BEIJING - China's state-owned enterprises (SOEs) saw profit growth slow in the first eight months of 2014 amid softening momentum in the broader economy, data released by the Ministry of Finance on Monday showed.
The combined profits of China's SOEs rose 8 percent year on year to 1.64 trillion yuan ($267.4 billion) during the January-August period, slowing from the 9.2 percent rise for the first seven months.
The rise in operating costs continued to outpace revenue growth, dimming the outlook for future profit growth.
Total business revenue for state firms increased 5.5 percent from a year ago to 31.2 trillion yuan in the first eight months, while operating costs rose at a faster pace of 5.7 percent to 30.08 trillion yuan.
Financing costs increased the most, up nearly 20 percent from a year ago, signalling difficulties in raising money have gradually become a problem for industrial giants amid the economic downturn.

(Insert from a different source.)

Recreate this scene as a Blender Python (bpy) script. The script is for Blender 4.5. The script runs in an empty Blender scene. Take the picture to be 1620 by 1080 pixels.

Zhang Xu, vice president of the northern branch of China Huaneng Group, said the financial burdens become a majority of company operating costs after commercial loans were taken with high interest rates.
By the end of August, total assets of SOEs stood at 99.06 trillion yuan, while liabilities grew 12.3 percent year on year to 64.69 trillion yuan.
Between January and August, steel and transport companies reported higher profits, but coal and chemical industries saw notable drops in profits.
The figures, which exclude financial firms, were collected from SOEs in 36 provincial-level regions and those administered by the central government.
China has thousands of SOEs, 113 of which are directly administered by the country's central authorities.